**SUPPLIED INFORMATION**
● ● ● ●

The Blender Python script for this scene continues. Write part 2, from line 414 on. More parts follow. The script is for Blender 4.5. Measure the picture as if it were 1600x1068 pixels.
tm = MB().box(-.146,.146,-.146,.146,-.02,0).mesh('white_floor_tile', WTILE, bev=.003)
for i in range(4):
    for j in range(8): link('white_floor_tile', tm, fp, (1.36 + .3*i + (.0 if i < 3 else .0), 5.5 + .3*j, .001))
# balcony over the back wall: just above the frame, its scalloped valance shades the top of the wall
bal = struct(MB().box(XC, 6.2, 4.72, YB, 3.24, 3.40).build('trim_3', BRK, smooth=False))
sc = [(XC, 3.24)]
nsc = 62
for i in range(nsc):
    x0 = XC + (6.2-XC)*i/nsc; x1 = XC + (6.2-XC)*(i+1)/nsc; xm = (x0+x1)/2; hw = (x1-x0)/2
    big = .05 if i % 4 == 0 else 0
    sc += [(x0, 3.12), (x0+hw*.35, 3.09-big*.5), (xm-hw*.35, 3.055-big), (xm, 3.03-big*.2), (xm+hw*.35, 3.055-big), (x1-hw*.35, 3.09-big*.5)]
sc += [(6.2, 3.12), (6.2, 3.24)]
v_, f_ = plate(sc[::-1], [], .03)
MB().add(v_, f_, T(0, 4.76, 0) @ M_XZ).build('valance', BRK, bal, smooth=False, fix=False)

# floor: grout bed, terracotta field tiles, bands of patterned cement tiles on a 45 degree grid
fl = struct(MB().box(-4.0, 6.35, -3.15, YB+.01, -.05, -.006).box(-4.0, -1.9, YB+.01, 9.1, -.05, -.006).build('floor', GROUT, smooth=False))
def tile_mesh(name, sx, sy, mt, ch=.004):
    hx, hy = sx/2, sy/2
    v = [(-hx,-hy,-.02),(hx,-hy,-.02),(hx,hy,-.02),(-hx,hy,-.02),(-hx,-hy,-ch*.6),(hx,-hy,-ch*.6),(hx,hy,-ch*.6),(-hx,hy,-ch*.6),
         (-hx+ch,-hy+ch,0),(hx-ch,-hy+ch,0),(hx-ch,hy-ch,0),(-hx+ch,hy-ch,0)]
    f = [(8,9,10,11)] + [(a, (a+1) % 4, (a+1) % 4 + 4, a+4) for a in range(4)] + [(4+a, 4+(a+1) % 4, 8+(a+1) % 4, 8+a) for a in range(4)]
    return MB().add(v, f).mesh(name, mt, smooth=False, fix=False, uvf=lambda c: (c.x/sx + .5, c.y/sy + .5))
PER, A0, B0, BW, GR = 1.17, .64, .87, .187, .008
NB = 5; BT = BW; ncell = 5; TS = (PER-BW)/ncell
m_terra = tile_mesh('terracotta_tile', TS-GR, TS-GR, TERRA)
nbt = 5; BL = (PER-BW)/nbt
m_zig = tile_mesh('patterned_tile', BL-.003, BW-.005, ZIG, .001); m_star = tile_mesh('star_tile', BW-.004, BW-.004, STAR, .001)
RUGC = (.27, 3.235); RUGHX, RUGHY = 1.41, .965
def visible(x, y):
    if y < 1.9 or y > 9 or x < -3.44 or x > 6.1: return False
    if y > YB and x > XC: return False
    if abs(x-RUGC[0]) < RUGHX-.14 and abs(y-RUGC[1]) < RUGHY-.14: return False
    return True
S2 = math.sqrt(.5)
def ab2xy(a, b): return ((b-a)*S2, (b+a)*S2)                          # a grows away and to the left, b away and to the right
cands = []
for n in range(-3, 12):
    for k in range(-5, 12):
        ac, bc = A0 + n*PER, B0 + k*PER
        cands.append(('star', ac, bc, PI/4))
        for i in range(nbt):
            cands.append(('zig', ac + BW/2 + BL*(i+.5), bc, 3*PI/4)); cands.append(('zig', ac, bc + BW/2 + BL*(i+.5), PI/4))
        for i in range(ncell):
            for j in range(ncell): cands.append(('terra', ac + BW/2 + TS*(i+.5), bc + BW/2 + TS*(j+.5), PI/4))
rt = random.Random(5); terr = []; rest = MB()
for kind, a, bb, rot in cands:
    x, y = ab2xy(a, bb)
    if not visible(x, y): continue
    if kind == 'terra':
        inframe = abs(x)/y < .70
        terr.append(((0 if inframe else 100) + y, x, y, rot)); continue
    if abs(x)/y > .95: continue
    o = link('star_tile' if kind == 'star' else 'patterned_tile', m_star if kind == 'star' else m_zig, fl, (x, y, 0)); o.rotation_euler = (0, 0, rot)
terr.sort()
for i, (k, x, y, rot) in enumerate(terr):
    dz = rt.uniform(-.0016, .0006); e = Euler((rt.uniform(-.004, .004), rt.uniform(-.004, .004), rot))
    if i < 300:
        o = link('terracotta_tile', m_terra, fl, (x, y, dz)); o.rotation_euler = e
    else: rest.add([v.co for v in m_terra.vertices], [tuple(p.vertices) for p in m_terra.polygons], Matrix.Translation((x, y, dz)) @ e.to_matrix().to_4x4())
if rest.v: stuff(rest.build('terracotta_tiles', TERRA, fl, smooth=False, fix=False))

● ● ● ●

**WHAT THE EXERCISE ASKS**
Quote each line above in full, word for word.

**RESPONSE BELOW**
The Blender Python script for this scene continues. Write part 2, from line 414 on. More parts follow. The script is for Blender 4.5. Measure the picture as if it were 1600x1068 pixels.
tm = MB().box(-.146,.146,-.146,.146,-.02,0).mesh('white_floor_tile', WTILE, bev=.003)
for i in range(4):
    for j in range(8): link('white_floor_tile', tm, fp, (1.36 + .3*i + (.0 if i < 3 else .0), 5.5 + .3*j, .001))
# balcony over the back wall: just above the frame, its scalloped valance shades the top of the wall
bal = struct(MB().box(XC, 6.2, 4.72, YB, 3.24, 3.40).build('trim_3', BRK, smooth=False))
sc = [(XC, 3.24)]
nsc = 62
for i in range(nsc):
    x0 = XC + (6.2-XC)*i/nsc; x1 = XC + (6.2-XC)*(i+1)/nsc; xm = (x0+x1)/2; hw = (x1-x0)/2
    big = .05 if i % 4 == 0 else 0
    sc += [(x0, 3.12), (x0+hw*.35, 3.09-big*.5), (xm-hw*.35, 3.055-big), (xm, 3.03-big*.2), (xm+hw*.35, 3.055-big), (x1-hw*.35, 3.09-big*.5)]
sc += [(6.2, 3.12), (6.2, 3.24)]
v_, f_ = plate(sc[::-1], [], .03)
MB().add(v_, f_, T(0, 4.76, 0) @ M_XZ).build('valance', BRK, bal, smooth=False, fix=False)

# floor: grout bed, terracotta field tiles, bands of patterned cement tiles on a 45 degree grid
fl = struct(MB().box(-4.0, 6.35, -3.15, YB+.01, -.05, -.006).box(-4.0, -1.9, YB+.01, 9.1, -.05, -.006).build('floor', GROUT, smooth=False))
def tile_mesh(name, sx, sy, mt, ch=.004):
    hx, hy = sx/2, sy/2
    v = [(-hx,-hy,-.02),(hx,-hy,-.02),(hx,hy,-.02),(-hx,hy,-.02),(-hx,-hy,-ch*.6),(hx,-hy,-ch*.6),(hx,hy,-ch*.6),(-hx,hy,-ch*.6),
         (-hx+ch,-hy+ch,0),(hx-ch,-hy+ch,0),(hx-ch,hy-ch,0),(-hx+ch,hy-ch,0)]
    f = [(8,9,10,11)] + [(a, (a+1) % 4, (a+1) % 4 + 4, a+4) for a in range(4)] + [(4+a, 4+(a+1) % 4, 8+(a+1) % 4, 8+a) for a in range(4)]
    return MB().add(v, f).mesh(name, mt, smooth=False, fix=False, uvf=lambda c: (c.x/sx + .5, c.y/sy + .5))
PER, A0, B0, BW, GR = 1.17, .64, .87, .187, .008
NB = 5; BT = BW; ncell = 5; TS = (PER-BW)/ncell
m_terra = tile_mesh('terracotta_tile', TS-GR, TS-GR, TERRA)
nbt = 5; BL = (PER-BW)/nbt
m_zig = tile_mesh('patterned_tile', BL-.003, BW-.005, ZIG, .001); m_star = tile_mesh('star_tile', BW-.004, BW-.004, STAR, .001)
RUGC = (.27, 3.235); RUGHX, RUGHY = 1.41, .965
def visible(x, y):
    if y < 1.9 or y > 9 or x < -3.44 or x > 6.1: return False
    if y > YB and x > XC: return False
    if abs(x-RUGC[0]) < RUGHX-.14 and abs(y-RUGC[1]) < RUGHY-.14: return False
    return True
S2 = math.sqrt(.5)
def ab2xy(a, b): return ((b-a)*S2, (b+a)*S2)                          # a grows away and to the left, b away and to the right
cands = []
for n in range(-3, 12):
    for k in range(-5, 12):
        ac, bc = A0 + n*PER, B0 + k*PER
        cands.append(('star', ac, bc, PI/4))
        for i in range(nbt):
            cands.append(('zig', ac + BW/2 + BL*(i+.5), bc, 3*PI/4)); cands.append(('zig', ac, bc + BW/2 + BL*(i+.5), PI/4))
        for i in range(ncell):
            for j in range(ncell): cands.append(('terra', ac + BW/2 + TS*(i+.5), bc + BW/2 + TS*(j+.5), PI/4))
rt = random.Random(5); terr = []; rest = MB()
for kind, a, bb, rot in cands:
    x, y = ab2xy(a, bb)
    if not visible(x, y): continue
    if kind == 'terra':
        inframe = abs(x)/y < .70
        terr.append(((0 if inframe else 100) + y, x, y, rot)); continue
    if abs(x)/y > .95: continue
    o = link('star_tile' if kind == 'star' else 'patterned_tile', m_star if kind == 'star' else m_zig, fl, (x, y, 0)); o.rotation_euler = (0, 0, rot)
terr.sort()
for i, (k, x, y, rot) in enumerate(terr):
    dz = rt.uniform(-.0016, .0006); e = Euler((rt.uniform(-.004, .004), rt.uniform(-.004, .004), rot))
    if i < 300:
        o = link('terracotta_tile', m_terra, fl, (x, y, dz)); o.rotation_euler = e
    else: rest.add([v.co for v in m_terra.vertices], [tuple(p.vertices) for p in m_terra.polygons], Matrix.Translation((x, y, dz)) @ e.to_matrix().to_4x4())
if rest.v: stuff(rest.build('terracotta_tiles', TERRA, fl, smooth=False, fix=False))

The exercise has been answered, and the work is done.